The funny thing about influential people is that they seldom think of themselves as such.

Yet, the 20 women chosen to be honored this year are a shining example of the way influence works. They and the other 320 women who have been honored over the past 17 years have impacted people, processes and communities by being passionate about causes. They set an example in the way they live their lives and that example becomes a catalyst for so many others who strive to make their communities a better place.  

This year’s class of Springfield Business Journal’s Most Influential Women have educated young minds, aided families, provided inspiration and helped countless others through their work and civic engagement. The annual celebration not only spotlights these accomplishments but also gives a much needed boost to Women In Need of the Ozarks, an organization that helps women in crises with one-time grants. What a great idea!
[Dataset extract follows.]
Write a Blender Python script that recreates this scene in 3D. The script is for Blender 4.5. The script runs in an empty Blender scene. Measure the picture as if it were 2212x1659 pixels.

Albert Schweitzer said, “Example is not the main thing in influencing others, it is the only thing.” SBJ will name another 20 women next year and still there will be countless more who deserve the honor. That is a wonderful problem to have.  

As a recent honoree, I am humbled to be in the company of so many phenomenal women.  I urge you to attend the celebration, hear the stories of this year’s honorees and be blown away by the depth of talent and passion that these women exhibit. Maybe one of these women has been an inspiration for you.

If you see that woman of influence, thank her, let her know she made a difference, because chances are, she was going about her day not thinking, “Wow, I’m influential.”